A top French official says a man has been killed in a shootout with police in Strasbourg, but he has not been confirmed as the suspected gunman who killed three people near a Christmas market.

The official, who could not be named because the operation was ongoing, said the dead man opened fire on police Thursday night and officers fired back, killing him.

A local police official, who also spoke on condition of anonymity for the same reason, said the man who opened fire was armed with a pistol and a knife.

The shooting occurred in the Neudorf neighbourhood of Strasbourg, where police searched intensively earlier Thursday for Cherif Chekatt, a 29-year-old suspected of being the Christmas market gunman.

Chekatt is accused of killing three people and wounded 13 on Tuesday night.
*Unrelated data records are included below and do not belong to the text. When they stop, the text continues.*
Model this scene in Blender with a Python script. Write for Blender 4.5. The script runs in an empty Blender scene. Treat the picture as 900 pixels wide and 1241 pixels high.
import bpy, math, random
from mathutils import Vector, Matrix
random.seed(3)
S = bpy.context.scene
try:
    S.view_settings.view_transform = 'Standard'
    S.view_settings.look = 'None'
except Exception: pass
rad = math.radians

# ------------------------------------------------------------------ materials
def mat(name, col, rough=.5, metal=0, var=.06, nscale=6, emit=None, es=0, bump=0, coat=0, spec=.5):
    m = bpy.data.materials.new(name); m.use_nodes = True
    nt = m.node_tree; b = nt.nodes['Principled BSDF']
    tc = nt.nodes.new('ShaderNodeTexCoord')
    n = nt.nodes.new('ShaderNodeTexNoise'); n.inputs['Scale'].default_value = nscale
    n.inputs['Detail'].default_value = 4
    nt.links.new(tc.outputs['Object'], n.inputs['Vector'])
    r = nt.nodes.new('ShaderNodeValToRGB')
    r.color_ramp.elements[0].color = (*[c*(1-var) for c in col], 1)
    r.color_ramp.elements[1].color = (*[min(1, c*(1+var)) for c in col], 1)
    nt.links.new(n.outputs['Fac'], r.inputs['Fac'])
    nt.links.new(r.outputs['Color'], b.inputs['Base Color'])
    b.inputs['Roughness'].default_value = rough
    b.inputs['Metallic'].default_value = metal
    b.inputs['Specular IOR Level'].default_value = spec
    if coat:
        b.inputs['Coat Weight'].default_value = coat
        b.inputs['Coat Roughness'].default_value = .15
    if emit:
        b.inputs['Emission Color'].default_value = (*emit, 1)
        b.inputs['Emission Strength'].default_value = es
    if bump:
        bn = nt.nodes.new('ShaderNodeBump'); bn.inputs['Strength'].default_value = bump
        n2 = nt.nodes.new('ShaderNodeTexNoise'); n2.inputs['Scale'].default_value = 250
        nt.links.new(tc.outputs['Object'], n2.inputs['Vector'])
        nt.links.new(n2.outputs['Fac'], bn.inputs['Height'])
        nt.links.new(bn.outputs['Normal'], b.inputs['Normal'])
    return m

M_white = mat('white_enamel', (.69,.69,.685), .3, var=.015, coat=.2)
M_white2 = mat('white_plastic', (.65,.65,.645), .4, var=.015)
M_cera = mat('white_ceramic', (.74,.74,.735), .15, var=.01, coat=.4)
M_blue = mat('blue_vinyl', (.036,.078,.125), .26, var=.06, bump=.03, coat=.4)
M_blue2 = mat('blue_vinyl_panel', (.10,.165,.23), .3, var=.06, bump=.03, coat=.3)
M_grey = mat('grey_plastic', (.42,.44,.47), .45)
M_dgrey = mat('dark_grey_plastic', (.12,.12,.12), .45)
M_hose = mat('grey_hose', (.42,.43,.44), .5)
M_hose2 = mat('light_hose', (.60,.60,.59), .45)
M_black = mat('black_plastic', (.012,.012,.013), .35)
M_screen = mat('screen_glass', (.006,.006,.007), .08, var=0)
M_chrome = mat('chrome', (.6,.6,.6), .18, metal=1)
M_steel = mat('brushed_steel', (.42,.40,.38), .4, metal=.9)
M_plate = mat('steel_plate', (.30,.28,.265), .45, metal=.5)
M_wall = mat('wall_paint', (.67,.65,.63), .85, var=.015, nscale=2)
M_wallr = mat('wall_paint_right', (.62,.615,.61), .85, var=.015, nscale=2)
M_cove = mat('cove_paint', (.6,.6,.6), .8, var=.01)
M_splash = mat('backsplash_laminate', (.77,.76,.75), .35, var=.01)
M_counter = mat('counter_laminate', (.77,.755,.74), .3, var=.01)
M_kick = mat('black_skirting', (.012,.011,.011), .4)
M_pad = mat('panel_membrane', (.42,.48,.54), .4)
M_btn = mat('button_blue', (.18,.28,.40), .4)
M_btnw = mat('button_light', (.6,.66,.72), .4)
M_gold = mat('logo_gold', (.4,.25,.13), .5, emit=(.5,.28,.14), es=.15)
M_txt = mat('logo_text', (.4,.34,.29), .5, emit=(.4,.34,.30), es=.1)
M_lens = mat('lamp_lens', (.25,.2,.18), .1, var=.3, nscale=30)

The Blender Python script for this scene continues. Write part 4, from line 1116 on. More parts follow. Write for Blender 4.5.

More than 700 officers were deployed to find Chekatt, who had a long criminal record and had been flagged for extremism, government spokesman Benjamin Griveaux told CNews television.

Asked about the instructions they received, Griveaux said the focus was catching Chekatt "as soon as possible," dead or alive, and to "put an end to the manhunt."

Security forces, including the elite Raid squad, spent two hours searching in Neudorf on Thursday based on "supposition only" that Chekatt could have been hiding in a building nearby two days after the attack, a French police official said. Chekatt grew up in Neudorf.


ORIGINAL 5:46 a.m.

French security forces were trying to catch the suspected Strasbourg gunman dead or alive, an official said Thursday, two days after an attack near the city's Christmas market.

Local authorities, meanwhile, increased the death toll to three. The attack wounded 13 others, including five in serious condition, the prefecture of the Strasbourg region said.

More than 700 officers were involved in the manhunt for 29-year-old Cherif Chekatt, who had been flagged for extremism, government spokesman Benjamin Griveaux told CNews television.

Prosecutors have opened a terror investigation into Tuesday's attack.

Police have distributed a photo of Chekatt, who was wounded in an exchange of fire with security forces, with the warning: "Individual dangerous, above all do not intervene."

The government raised the terror alert level nationwide and deployed 1,800 additional soldiers across France to help patrol streets and secure crowded events.